Not too much to add here but these guys came to CMU as well last fall and were recruiting our CS department. At the time, they had a 15-man engineering team which would make the "engineering leverage ratio" twice what it is now with 30 members. They also talked about the amount of page views they get - about as many as google but with only about 6 million active members at the time and claimed that they had one of the largest SQL farms in the world.

I'm a strong supporter of these guys. I love their site and use it regularly. Its like a rolodex that you never have to update. Unlike their competitors, Facebook knows how to implement their stuff elegantly and without too much crap or pretty interfaces like MySpace/LinkedIn (admittedly I use both of them as well :)).

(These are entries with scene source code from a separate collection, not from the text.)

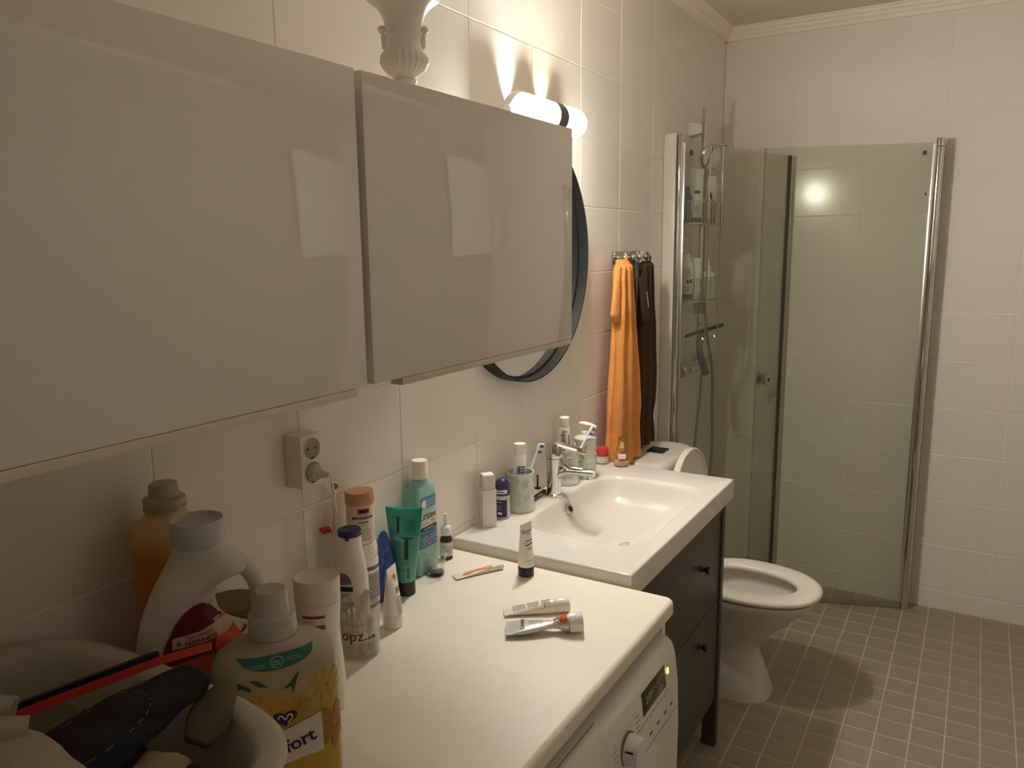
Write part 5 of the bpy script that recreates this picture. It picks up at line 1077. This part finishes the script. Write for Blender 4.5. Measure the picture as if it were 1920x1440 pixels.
# ------------------------------------------------------------------ laundry tub with clothes
tbx, tby, tzr = 0.273, 0.012, 1.100
lt = thing('laundry_tub', 'large white oval laundry tub full of clothes on the worktop', 'tub', (tbx, tby, Z1))
H = tzr-Z1
def tr(hx, hy, z, p=4.0, n=72): return sup(0, 0, hx*1.028, hy, z, p, n)
rs = [tr(.185, .135, 0), tr(.200, .148, .006), tr(.215, .163, .08), tr(.232, .180, H-.025), tr(.238, .186, H-.014), tr(.252, .200, H-.012), tr(.2575, .2055, H-.007), tr(.2570, .2050, H-.002), tr(.250, .198, H), tr(.236, .184, H-.001), tr(.229, .177, H-.006), tr(.224, .172, H-.03), tr(.208, .156, .09), tr(.193, .141, .012), tr(.170, .120, .008)]
G().rings(rs).obj('tub_body', mat('tub_white', (184, 177, 164), rough=0.38), lt, sharp=70)
M_DENIM = mat('denim', (24, 27, 33), rough=0.9, bump=0.7, bscale=700, mottle=0.25, mscale=26)
M_STITCH = mat('stitch_tan', (96, 88, 74), rough=0.8)
def blob_tube(path, ws, hs, n=40, wr=.006, seed=0, k=6):
    """soft flattened roll of cloth along a path: half widths ws (sideways) and half heights hs"""
    P = catmull(path, k); m = len(P); rs = []
    def ip(a, t): x = t*(len(a)-1); i = min(int(x), len(a)-2); return a[i]+(a[i+1]-a[i])*(x-i)
    for i, p in enumerate(P):
        t = (P[min(i+1, m-1)]-P[max(i-1, 0)]).normalized(); up = Vector((0, 0, 1)); sd = t.cross(up).normalized(); up = sd.cross(t)
        w, h = ip(ws, i/(m-1)), ip(hs, i/(m-1)); ring = []
        for j in range(n):
            a = 2*PI*j/n; d = 1+wr/max(w, .01)*2.2*noise.noise((p.x*26+math.cos(a)*1.2, p.y*26+math.sin(a)*1.2, p.z*26+seed))
            ring.append(p+sd*w*d*math.copysign(abs(math.cos(a))**.85, math.cos(a))+up*h*d*math.copysign(abs(math.sin(a))**.85, math.sin(a)))
        rs.append(ring)
    return rs
def cloth(name, label, cat, path, ws, hs, m, seed=0, wr=.006):
    t = thing(name, label, cat, (0, 0, 0)); rs = blob_tube(path, ws, hs, seed=seed, wr=wr); G().rings(rs).obj('cloth', m, t, sharp=80); return t, rs
def seam(rs, pairs, m, parent, r=.0010, name='seam'):
    """stitched line: follow (ring fraction, around fraction) points on the cloth surface"""
    pts = []
    for a, b in pairs:
        i = a*(len(rs)-1); i0 = min(int(i), len(rs)-2); j = b*len(rs[0]); j0 = int(j) % len(rs[0]); j1 = (j0+1) % len(rs[0]); u, w = i-i0, j-int(j)
        c = Vector((0, 0, 0))
        p = (Vector(rs[i0][j0])*(1-u)+Vector(rs[i0+1][j0])*u)*(1-w)+(Vector(rs[i0][j1])*(1-u)+Vector(rs[i0+1][j1])*u)*w
        cen = sum((Vector(q) for q in rs[i0]), Vector())/len(rs[i0]); pts.append(p+(p-cen).normalized()*.0008)
    P = catmull(pts, 5); g = G()
    for k in range(0, len(P)-1, 2): g.tube([P[k], P[k+1]], r, 5)
    return g.obj(name, m, parent)
M_TAUPE = mat('taupe_knit', (106, 94, 76), rough=0.95, bump=0.6, bscale=500); M_CREAM = mat('cream_jersey', (150, 136, 110), rough=0.95, bump=0.4, bscale=400); M_BLK = mat('black_cloth', (26, 26, 24), rough=0.95, bump=0.6, bscale=500); M_OFFW = mat('off_white_cloth', (160, 151, 134), rough=0.95, bump=0.5, bscale=400); M_OLV = mat('olive_cloth', (104, 96, 70), rough=0.95, bump=0.5, bscale=400)
je, rs = cloth('jeans', 'dark blue folded jeans lying on top of the laundry tub', 'jeans', [(0.345, -0.060, 1.108), (0.352, -0.010, 1.116), (0.360, 0.045, 1.124), (0.364, 0.090, 1.128), (0.362, 0.130, 1.131), (0.359, 0.168, 1.132), (0.358, 0.182, 1.131)], [.056, .055, .050, .042, .034, .029, .023], [.018, .019, .020, .020, .019, .017, .012], M_DENIM, seed=3, wr=.004)
seam(rs, [(.90, b/20) for b in range(0, 11)], M_STITCH, je, r=.0007); seam(rs, [(.02, .13), (.2, .11), (.36, .09), (.47, .11), (.56, .16), (.60, .24), (.58, .32), (.46, .39), (.3, .43), (.05, .45)], M_STITCH, je, r=.0007)
seam(rs, [(.02, .30), (.2, .31), (.4, .34), (.6, .38), (.85, .42)], M_STITCH, je, r=.0006)
ja = thing('strap', 'flat red strap with a black edge lying across the laundry', 'strap', (0, 0, 0))
sp_ = [Vector(p) for p in ((0.272, -0.050, 1.150), (0.2756, 0.0146, 1.145), (0.2816, 0.0638, 1.143), (0.2882, 0.1183, 1.140), (0.2964, 0.1782, 1.137), (0.3050, 0.2420, 1.128))]
cp = catmull(sp_, 6); g = G(); g2 = G(); rs = []; rs2 = []
for i, p in enumerate(cp):
    h = .0050; rs.append([p+Vector((.0015, 0, -h)), p+Vector((.0030, 0, -h)), p+Vector((.0030, 0, h)), p+Vector((.0015, 0, h))])
    if i < len(cp)*.78: rs2.append([p+Vector((-.004, 0, .002)), p+Vector((.001, 0, .002)), p+Vector((.001, 0, h+.006)), p+Vector((-.004, 0, h+.006))])
g.rings(rs).obj('red_band', mat('strap_red', (190, 58, 36), rough=0.5), ja, sharp=50); g2.rings(rs2).obj('black_edge', M_BLACKP, ja, sharp=50)
cloth('sock', 'taupe knitted sock sticking up beside the jeans', 'sock', [(0.406, 0.140, 1.090), (0.403, 0.156, 1.100), (0.400, 0.172, 1.112), (0.3985, 0.188, 1.125), (0.3985, 0.196, 1.131)], [.014, .021, .023, .015, .005], [.010, .014, .014, .010, .004], M_TAUPE, seed=8, wr=.003)
t, rs = cloth('shirt', 'crumpled cream garment between jeans and black cloth', 'clothing', [(0.425, 0.030, 1.068), (0.420, 0.065, 1.076), (0.410, 0.095, 1.080), (0.400, 0.120, 1.072)], [.026, .024, .020, .012], [.018, .020, .018, .010], M_CREAM, seed=12, wr=.011)
G().rings(blob_tube([(0.432, 0.048, 1.088), (0.424, 0.066, 1.098), (0.414, 0.078, 1.101), (0.405, 0.085, 1.096)], [.007, .010, .010, .006], [.005, .007, .007, .005], n=20, wr=.003, seed=6)).obj('collar_fold', M_CREAM, t)
cloth('sweater', 'black garment at the right end of the laundry tub', 'clothing', [(0.462, 0.020, 1.030), (0.452, 0.070, 1.050), (0.442, 0.105, 1.060), (0.434, 0.130, 1.050)], [.022, .024, .022, .012], [.020, .024, .024, .014], M_BLK, seed=15, wr=.009)
cloth('shirt', 'olive garment deep in the tub behind the strap', 'clothing', [(0.12, 0.00, 1.03), (0.16, 0.05, 1.050), (0.21, 0.095, 1.055), (0.25, 0.12, 1.040)], [.03, .04, .04, .02], [.02, .03, .03, .02], M_OLV, seed=21, wr=.012)
cloth('shirt', 'brown garment lying flat under the strap and jeans', 'clothing', [(0.22, -0.06, 1.05), (0.29, 0.00, 1.072), (0.34, 0.06, 1.075), (0.37, 0.10, 1.06)], [.05, .06, .05, .03], [.025, .03, .026, .02], mat('brown_cloth', (60, 50, 38), rough=0.95, bump=0.5, bscale=400), seed=25, wr=.012)
cloth('towel', 'off-white cloth heaped at the near end of the laundry tub', 'clothing', [(0.300, -0.085, 1.150), (0.345, -0.040, 1.156), (0.390, -0.018, 1.152), (0.425, -0.005, 1.130), (0.445, 0.006, 1.112)], [.040, .034, .028, .022, .010], [.022, .022, .020, .018, .008], M_OFFW, seed=31, wr=.008)
def rolled(label, path, r, m, seed):
    t = thing('sock', label, 'sock', (0, 0, 0)); P = catmull(path, 6); k = len(P)
    G().tube(P+P[::-1], [r*(.8+.2*math.sin(PI*min(1, i/k*1.4))) for i in range(k)]+[r*.78*(.8+.2*math.sin(PI*min(1, (k-1-i)/k*1.4))) for i in range(k)], 24, caps=False).obj('roll', m, t); return t
rolled('off-white rolled sock beside the heaped cloth', [(0.330, -0.062, 1.176), (0.345, -0.035, 1.180), (0.360, -0.012, 1.178), (0.366, -0.002, 1.176)], .0150, M_OFFW, 36)
rolled('off-white rolled sock at the left edge of the photo', [(0.290, -0.055, 1.180), (0.310, -0.028, 1.186), (0.330, -0.008, 1.186), (0.338, 0.000, 1.184)], .0165, M_OFFW, 37)

# ------------------------------------------------------------------ bath towel on the opposite wall (seen only as a reflection in the glossy door)
bl = thing('towel_rail', 'chrome towel rail on the opposite wall', 'rail', (0, 0, 0))
G().cyl((XR-0.06, 2.25, 2.22), (XR-0.06, 3.20, 2.22), 0.009, 16).obj('bar', M_CHROME, bl)
for y in (2.26, 3.19): G().cyl((XR-0.06, y, 2.22), (XR+0.0005, y, 2.22), 0.012, 16).obj('bracket', M_CHROME, bl)
g = G(); rs = []
for k in range(25):
    z = 2.235-0.72*k/24
    ring = []
    for i in range(41):
        y = 2.42+0.72*i/40; ring.append((XR-0.083-0.010*math.sin(9*y+z*1.5)*min(1, k/6)-0.006*noise.noise((y*7, z*4, 3)), y, z+0.03*noise.noise((y*3, 1, 1))*(k/24)))
    for i in range(40, -1, -1):
        p = ring[i]; ring.append((p[0]+0.012, p[1], p[2]))
    rs.append(ring)
tw = tag(g.rings(rs).obj('bath_towel', mat('white_terry', (248, 244, 238), rough=0.95, bump=0.6, bscale=300)), 'white bath towel hanging from the rail on the opposite wall', 'towel')
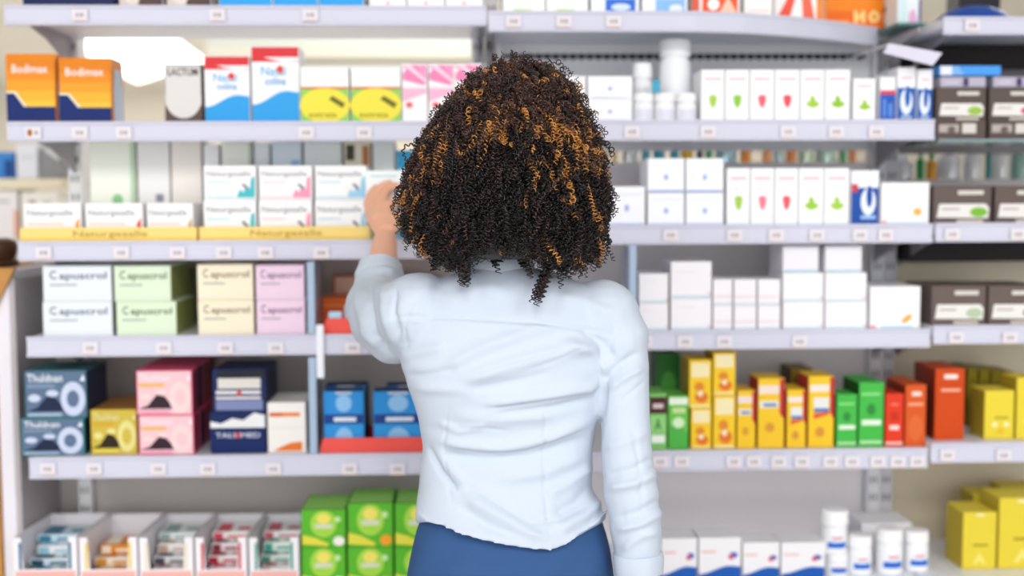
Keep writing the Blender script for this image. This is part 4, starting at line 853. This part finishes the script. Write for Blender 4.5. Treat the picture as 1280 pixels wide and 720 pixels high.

What will be important moving forward, is building unique experiences to different user sets. Facebook now has access for high schoolers, college students and is adding corporate access. These are all different users with different needs and different amounts of disposable income.

A great example of this tiered merchandising is Manchester United. To have fans that remain for life, ManU has different ways that they market to kids, teenagers, 20/30 somethings and the higher end crowd. By doing this, they are able to answer the needs of different segments independently.

Facebook can have a lot of success with a tiered marketing approach. By getting users at a young age and delivering a valuable experience as they mature, they won't need to change over to new services when they move on from high-school->college->real world.